SET EXERCISE
Each line that follows should be printed again exactly as it stands.

DATA LINES
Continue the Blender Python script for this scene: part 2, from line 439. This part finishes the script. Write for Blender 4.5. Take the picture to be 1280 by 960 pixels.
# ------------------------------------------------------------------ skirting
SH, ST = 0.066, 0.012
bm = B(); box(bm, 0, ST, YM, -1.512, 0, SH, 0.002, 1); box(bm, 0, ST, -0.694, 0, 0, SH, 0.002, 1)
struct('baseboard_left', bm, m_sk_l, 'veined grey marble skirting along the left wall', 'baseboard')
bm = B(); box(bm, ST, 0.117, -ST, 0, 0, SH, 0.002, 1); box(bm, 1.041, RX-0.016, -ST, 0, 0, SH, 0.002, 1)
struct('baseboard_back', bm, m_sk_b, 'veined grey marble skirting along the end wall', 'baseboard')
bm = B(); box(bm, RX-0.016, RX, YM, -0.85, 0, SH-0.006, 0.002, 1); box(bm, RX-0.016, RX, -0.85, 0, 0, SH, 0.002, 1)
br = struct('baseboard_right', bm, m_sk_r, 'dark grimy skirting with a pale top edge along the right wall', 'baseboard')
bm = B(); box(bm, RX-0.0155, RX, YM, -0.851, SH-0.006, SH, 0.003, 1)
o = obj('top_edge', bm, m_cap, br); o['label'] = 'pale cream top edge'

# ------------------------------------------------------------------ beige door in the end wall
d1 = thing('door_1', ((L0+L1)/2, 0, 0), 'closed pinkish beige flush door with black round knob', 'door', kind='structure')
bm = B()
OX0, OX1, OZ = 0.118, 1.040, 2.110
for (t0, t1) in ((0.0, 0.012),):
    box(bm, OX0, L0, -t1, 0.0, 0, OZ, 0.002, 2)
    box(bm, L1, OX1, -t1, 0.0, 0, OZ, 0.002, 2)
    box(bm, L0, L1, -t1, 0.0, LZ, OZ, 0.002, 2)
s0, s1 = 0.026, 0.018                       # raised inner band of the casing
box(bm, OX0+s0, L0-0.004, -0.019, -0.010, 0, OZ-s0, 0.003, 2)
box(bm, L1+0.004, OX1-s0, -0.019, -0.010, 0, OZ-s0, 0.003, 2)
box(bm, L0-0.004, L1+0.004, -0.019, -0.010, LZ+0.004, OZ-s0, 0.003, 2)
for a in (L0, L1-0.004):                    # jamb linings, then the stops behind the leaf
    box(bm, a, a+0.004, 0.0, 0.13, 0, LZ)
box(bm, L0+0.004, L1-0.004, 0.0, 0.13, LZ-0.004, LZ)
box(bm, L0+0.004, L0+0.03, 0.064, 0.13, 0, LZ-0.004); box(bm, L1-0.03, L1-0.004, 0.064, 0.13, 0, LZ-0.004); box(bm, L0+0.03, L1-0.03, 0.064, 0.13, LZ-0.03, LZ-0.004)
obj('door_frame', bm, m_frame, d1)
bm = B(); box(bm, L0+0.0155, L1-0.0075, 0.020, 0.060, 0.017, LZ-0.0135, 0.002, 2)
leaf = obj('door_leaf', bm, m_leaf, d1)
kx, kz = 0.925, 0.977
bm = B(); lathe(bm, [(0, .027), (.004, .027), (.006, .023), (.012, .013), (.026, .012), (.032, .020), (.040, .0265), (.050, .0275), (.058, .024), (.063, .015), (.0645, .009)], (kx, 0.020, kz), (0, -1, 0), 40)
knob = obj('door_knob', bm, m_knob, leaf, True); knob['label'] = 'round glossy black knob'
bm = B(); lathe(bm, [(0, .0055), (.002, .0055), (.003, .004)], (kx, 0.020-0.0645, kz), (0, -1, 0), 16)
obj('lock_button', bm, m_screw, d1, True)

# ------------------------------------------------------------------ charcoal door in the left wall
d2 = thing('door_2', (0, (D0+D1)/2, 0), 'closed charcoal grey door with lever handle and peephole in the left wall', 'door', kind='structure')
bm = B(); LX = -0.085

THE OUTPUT
Continue the Blender Python script for this scene: part 2, from line 439. This part finishes the script. Write for Blender 4.5. Take the picture to be 1280 by 960 pixels.
# ------------------------------------------------------------------ skirting
SH, ST = 0.066, 0.012
bm = B(); box(bm, 0, ST, YM, -1.512, 0, SH, 0.002, 1); box(bm, 0, ST, -0.694, 0, 0, SH, 0.002, 1)
struct('baseboard_left', bm, m_sk_l, 'veined grey marble skirting along the left wall', 'baseboard')
bm = B(); box(bm, ST, 0.117, -ST, 0, 0, SH, 0.002, 1); box(bm, 1.041, RX-0.016, -ST, 0, 0, SH, 0.002, 1)
struct('baseboard_back', bm, m_sk_b, 'veined grey marble skirting along the end wall', 'baseboard')
bm = B(); box(bm, RX-0.016, RX, YM, -0.85, 0, SH-0.006, 0.002, 1); box(bm, RX-0.016, RX, -0.85, 0, 0, SH, 0.002, 1)
br = struct('baseboard_right', bm, m_sk_r, 'dark grimy skirting with a pale top edge along the right wall', 'baseboard')
bm = B(); box(bm, RX-0.0155, RX, YM, -0.851, SH-0.006, SH, 0.003, 1)
o = obj('top_edge', bm, m_cap, br); o['label'] = 'pale cream top edge'

# ------------------------------------------------------------------ beige door in the end wall
d1 = thing('door_1', ((L0+L1)/2, 0, 0), 'closed pinkish beige flush door with black round knob', 'door', kind='structure')
bm = B()
OX0, OX1, OZ = 0.118, 1.040, 2.110
for (t0, t1) in ((0.0, 0.012),):
    box(bm, OX0, L0, -t1, 0.0, 0, OZ, 0.002, 2)
    box(bm, L1, OX1, -t1, 0.0, 0, OZ, 0.002, 2)
    box(bm, L0, L1, -t1, 0.0, LZ, OZ, 0.002, 2)
s0, s1 = 0.026, 0.018                       # raised inner band of the casing
box(bm, OX0+s0, L0-0.004, -0.019, -0.010, 0, OZ-s0, 0.003, 2)
box(bm, L1+0.004, OX1-s0, -0.019, -0.010, 0, OZ-s0, 0.003, 2)
box(bm, L0-0.004, L1+0.004, -0.019, -0.010, LZ+0.004, OZ-s0, 0.003, 2)
for a in (L0, L1-0.004):                    # jamb linings, then the stops behind the leaf
    box(bm, a, a+0.004, 0.0, 0.13, 0, LZ)
box(bm, L0+0.004, L1-0.004, 0.0, 0.13, LZ-0.004, LZ)
box(bm, L0+0.004, L0+0.03, 0.064, 0.13, 0, LZ-0.004); box(bm, L1-0.03, L1-0.004, 0.064, 0.13, 0, LZ-0.004); box(bm, L0+0.03, L1-0.03, 0.064, 0.13, LZ-0.03, LZ-0.004)
obj('door_frame', bm, m_frame, d1)
bm = B(); box(bm, L0+0.0155, L1-0.0075, 0.020, 0.060, 0.017, LZ-0.0135, 0.002, 2)
leaf = obj('door_leaf', bm, m_leaf, d1)
kx, kz = 0.925, 0.977
bm = B(); lathe(bm, [(0, .027), (.004, .027), (.006, .023), (.012, .013), (.026, .012), (.032, .020), (.040, .0265), (.050, .0275), (.058, .024), (.063, .015), (.0645, .009)], (kx, 0.020, kz), (0, -1, 0), 40)
knob = obj('door_knob', bm, m_knob, leaf, True); knob['label'] = 'round glossy black knob'
bm = B(); lathe(bm, [(0, .0055), (.002, .0055), (.003, .004)], (kx, 0.020-0.0645, kz), (0, -1, 0), 16)
obj('lock_button', bm, m_screw, d1, True)

# ------------------------------------------------------------------ charcoal door in the left wall
d2 = thing('door_2', (0, (D0+D1)/2, 0), 'closed charcoal grey door with lever handle and peephole in the left wall', 'door', kind='structure')
bm = B(); LX = -0.085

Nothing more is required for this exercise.